Hi, I've got 12v into a 5v regulator on an old an old 90's board. The heat sync bolts onto a black PCB mounted heat sync. Am I supposed to use any heat paste inbetween the joint and if so should it be insulating? Some boards I see have a bit of something inbetween. I can't tell if it's for transferring and dissipating heat or insulating any current?
Thanks
The center pin is electrically connected to the tab.
Generally, in most cases, you want the tab electrically isolated, but thermally conductive.
The mounting kits allow you to do that.
If the thermal insulator can be mica or a orange color, then a thin film of thermal grease is used. The kit I linked to, does not require thermal grease.
The mounting kit also contains a shoulder washer which electrically insulates the screw.
The Belleville washer (A curved dome) is also essential. It applies constant pressure independent of thermal effects.
A picture is worth a thousand words.
What would probably be acceptable is thermal grease without a thermal insulator AND the bellville washer.
The mounting kit I linked to would be appropriate too.
The grease is to reduce the thermal resistance to the heat sink (fills in the small air gaps than increase the the thermal resistance), it's not for electrical isolation.
Hi thanks for the reply... yes its a TO200 package regulator,I'll show you exactly what I'm doing.
It's alkaline battery damage (x10 boards). The board surface becomes contaminated and slightly conductive so I'm having to scrape it back to bare copper and fiberglass whilst replacing all components with new. I've got to refit the existing heat syncs. I'm sealing the boards with UV activated masks to insulate the copper I'm also going to paint the bottom of the heat syncs with pcb mask so it's not surfaces are insulated.
I'd like to do the best job as possible fitting the new regulators.
The kits look good... I'm looking for some products I here in the UK. They're £12 on eBay so for 10 boards it's quite alot of money. What sort of thermal grease do you recommend?
Thanks again
P.s it's not the same board in pics wanted to show the mask around the heat sync bolts
The fixing screws and copper area under the heatsink are also connected to the centre pin of the regulator, the same as the tab is anyway.
You do not need any insulator or washers, just a trace of heatsink compound on the back of the 7805 and fix it directly through the heatsink. Adding any insulator or thermal washer between the two can only reduce heat transfer.
The fixing screws and copper area under the heatsink are also connected to the centre pin of the regulator, the same as the tab is anyway.
You do not need any insulator or washers, just a trace of heatsink compound on the back of the 7805 and fix it directly through the heatsink. Adding any insulator or thermal washer between the two can only reduce heat transfer.
I'm embarrassed I didn't notice that myself. Thanks I went and metered it and the screw buzzes with the center pin... thank you.

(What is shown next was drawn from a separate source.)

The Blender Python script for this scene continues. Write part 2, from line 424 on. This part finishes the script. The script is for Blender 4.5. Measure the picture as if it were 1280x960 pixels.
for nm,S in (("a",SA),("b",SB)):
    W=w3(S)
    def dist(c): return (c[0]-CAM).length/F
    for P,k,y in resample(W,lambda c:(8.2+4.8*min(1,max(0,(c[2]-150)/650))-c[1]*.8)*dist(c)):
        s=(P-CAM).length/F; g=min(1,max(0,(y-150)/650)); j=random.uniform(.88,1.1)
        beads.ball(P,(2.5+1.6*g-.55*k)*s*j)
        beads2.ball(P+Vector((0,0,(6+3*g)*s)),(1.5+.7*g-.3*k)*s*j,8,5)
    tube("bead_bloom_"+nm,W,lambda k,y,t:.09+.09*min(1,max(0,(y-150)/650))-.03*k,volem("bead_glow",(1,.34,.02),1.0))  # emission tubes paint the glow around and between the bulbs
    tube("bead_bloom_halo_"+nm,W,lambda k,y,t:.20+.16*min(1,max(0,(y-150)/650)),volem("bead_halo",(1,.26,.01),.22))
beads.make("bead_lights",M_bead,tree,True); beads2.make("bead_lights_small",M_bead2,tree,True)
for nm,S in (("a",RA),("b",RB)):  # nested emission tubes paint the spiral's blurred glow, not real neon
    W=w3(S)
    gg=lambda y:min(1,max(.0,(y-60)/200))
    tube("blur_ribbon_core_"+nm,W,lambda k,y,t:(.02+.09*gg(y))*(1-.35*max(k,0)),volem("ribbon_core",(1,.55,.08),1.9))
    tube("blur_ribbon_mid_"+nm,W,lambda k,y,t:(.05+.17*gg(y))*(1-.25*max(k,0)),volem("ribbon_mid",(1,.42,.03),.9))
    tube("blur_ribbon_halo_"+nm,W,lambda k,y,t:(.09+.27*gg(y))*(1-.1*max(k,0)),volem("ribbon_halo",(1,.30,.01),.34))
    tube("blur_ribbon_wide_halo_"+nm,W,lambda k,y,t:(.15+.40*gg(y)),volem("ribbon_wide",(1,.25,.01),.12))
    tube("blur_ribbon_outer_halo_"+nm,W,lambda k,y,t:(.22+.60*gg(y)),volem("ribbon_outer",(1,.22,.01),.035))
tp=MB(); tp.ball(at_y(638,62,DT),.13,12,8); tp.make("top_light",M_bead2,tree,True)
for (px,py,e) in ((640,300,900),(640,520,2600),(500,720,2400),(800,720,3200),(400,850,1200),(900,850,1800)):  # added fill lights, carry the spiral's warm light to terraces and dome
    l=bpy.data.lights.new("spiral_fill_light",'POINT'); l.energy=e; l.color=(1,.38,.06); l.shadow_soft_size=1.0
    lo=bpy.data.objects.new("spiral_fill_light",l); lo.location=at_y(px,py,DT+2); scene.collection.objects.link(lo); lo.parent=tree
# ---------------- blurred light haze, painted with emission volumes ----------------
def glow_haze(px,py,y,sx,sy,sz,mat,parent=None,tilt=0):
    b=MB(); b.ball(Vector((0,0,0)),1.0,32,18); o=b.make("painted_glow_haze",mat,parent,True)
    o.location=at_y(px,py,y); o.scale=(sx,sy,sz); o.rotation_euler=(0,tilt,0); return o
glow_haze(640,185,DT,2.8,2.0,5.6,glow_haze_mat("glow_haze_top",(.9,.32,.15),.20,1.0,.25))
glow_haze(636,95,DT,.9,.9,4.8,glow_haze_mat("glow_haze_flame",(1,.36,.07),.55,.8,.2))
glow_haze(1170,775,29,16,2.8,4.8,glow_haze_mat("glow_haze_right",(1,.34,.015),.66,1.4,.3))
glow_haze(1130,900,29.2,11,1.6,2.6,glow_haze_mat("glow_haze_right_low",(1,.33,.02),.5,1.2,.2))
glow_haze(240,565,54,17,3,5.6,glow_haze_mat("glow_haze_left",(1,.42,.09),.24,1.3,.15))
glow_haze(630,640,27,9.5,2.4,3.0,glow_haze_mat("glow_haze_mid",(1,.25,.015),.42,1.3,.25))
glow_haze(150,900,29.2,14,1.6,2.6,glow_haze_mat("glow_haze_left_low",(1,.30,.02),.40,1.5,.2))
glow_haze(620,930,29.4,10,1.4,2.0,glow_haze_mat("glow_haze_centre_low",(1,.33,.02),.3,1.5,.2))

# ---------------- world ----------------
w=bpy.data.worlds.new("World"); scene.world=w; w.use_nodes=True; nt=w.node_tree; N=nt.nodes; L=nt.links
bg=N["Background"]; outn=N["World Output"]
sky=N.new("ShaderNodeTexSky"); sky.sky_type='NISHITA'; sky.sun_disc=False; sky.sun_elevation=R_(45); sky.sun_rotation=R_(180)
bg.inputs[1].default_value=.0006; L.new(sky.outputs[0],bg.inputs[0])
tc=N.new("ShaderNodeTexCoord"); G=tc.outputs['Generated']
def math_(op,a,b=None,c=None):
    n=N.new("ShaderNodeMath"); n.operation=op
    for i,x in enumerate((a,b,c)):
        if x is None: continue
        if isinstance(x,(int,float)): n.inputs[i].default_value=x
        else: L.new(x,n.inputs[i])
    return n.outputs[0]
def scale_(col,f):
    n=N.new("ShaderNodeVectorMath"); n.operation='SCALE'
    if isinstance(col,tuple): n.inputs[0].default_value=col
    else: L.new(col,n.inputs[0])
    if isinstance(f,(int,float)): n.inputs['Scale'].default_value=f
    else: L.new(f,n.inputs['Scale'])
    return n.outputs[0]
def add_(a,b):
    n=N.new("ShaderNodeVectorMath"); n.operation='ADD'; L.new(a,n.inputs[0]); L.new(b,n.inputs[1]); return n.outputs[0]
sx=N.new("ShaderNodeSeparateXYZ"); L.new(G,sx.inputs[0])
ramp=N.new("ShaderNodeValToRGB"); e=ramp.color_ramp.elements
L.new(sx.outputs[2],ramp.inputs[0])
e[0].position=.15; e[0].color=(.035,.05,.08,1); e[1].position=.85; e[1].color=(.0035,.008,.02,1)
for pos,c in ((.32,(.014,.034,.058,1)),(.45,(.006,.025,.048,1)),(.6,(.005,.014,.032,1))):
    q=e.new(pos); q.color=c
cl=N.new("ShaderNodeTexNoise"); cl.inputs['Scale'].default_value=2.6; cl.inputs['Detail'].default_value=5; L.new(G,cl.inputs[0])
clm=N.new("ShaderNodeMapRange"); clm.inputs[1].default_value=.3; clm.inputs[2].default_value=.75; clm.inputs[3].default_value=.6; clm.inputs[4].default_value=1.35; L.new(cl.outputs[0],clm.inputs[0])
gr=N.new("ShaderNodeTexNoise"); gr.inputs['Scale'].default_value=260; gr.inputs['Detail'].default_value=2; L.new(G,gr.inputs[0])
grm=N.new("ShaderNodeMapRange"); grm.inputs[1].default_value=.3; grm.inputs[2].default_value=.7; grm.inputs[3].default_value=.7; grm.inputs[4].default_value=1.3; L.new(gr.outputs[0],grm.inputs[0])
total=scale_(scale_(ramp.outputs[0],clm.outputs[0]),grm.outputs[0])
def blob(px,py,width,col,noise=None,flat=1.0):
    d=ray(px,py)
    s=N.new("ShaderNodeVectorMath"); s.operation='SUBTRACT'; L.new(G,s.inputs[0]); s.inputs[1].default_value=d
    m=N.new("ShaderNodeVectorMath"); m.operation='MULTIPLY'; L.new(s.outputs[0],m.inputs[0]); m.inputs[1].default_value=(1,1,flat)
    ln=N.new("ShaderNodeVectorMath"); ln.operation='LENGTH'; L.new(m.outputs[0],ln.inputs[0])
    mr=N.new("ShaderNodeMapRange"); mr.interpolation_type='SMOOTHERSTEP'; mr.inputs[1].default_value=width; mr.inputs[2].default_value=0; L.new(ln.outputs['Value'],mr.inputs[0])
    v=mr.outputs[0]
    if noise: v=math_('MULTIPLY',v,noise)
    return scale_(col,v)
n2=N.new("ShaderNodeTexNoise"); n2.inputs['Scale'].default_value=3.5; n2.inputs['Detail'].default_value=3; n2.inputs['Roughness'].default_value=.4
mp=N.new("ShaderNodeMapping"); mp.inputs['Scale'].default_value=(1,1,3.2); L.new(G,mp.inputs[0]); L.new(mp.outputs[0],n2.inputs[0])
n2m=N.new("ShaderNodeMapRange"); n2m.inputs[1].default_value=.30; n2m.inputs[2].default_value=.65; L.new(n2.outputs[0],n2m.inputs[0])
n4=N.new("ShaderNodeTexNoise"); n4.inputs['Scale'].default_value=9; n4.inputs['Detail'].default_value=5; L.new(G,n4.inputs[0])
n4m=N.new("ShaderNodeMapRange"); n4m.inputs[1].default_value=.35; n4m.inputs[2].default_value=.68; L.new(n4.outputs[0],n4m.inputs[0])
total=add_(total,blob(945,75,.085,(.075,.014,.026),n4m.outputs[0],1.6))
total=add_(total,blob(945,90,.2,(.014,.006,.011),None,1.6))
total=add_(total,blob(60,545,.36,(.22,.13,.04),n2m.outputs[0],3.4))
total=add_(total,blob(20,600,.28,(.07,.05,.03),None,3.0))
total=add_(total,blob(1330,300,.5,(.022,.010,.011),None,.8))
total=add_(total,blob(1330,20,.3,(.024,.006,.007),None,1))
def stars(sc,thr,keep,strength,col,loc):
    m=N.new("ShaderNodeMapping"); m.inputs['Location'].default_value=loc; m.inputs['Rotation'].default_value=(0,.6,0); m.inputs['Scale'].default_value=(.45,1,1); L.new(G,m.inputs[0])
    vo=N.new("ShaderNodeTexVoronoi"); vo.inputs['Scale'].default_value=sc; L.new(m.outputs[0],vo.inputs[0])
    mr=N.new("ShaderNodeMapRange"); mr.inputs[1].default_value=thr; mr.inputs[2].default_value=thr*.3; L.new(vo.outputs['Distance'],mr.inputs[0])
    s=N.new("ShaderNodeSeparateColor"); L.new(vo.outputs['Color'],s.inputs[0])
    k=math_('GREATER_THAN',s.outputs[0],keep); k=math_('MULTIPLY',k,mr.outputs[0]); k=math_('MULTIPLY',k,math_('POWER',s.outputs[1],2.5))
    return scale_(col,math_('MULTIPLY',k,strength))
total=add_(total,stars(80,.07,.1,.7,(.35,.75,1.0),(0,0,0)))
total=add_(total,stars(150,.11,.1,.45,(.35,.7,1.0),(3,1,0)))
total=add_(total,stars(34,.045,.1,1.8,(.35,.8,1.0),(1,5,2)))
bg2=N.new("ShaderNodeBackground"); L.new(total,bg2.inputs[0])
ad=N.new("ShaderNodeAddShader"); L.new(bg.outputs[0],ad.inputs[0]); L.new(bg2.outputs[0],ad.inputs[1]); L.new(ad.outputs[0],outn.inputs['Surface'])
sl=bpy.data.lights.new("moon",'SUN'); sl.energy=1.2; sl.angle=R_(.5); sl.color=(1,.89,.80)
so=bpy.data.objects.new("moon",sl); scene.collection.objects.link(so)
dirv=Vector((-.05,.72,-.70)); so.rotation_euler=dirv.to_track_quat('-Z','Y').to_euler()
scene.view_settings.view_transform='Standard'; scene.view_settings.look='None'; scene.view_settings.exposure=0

I was focusing on the pad under the 7805 heat sync and wanting to do the best job I could on it. Didn't seem right just not putting anything there. Something else learned. Thank you
I have a pinball machine that had similar damage. The batteries had leaked causing a large area of corrosion.
So, I know your pain. After much cleaning and replacing some components and sockets it's all working again.
As you can see in the second photo, some tracks had complete corroded away. I had to replace them using wire wrap wire.
The batteries are used for static ram to hold high scores etc and are now in a separate holder mounted off the board with flying leads.
Yeah cheers Mike, these are similar coin ok. They're old skool (uk)fruit machine boards all of which suffer from battery damage at some point . The sRAM holds all the book keeping and pot compensator data. On this type the battery is in a forgiving place, its out of range of the processing and mostly in the audio area, it looks slightly older than your board (86b09p cpu). The boards are HASL so the copper is covered in solder so has some protection. The solder resist on the surface is nasty though and turns conductive.
I'd absolutely love to get a pinball at some point. I'm happy the Rot didn't get to your custom chip there and yours was repairable.
Think this is a PIC of the one with the repair wires on before cleaning up
Processor in mine (Monster Bash) is a 6809. All good now. However, the rot didn't get to the custom chip but I did!!!! Put it back in the wrong orientation and let the magic smoke out. Luckily, a replacement was available at a reasonable price. Keeping these old machines alive is a burden of love and glad I'm not the only one.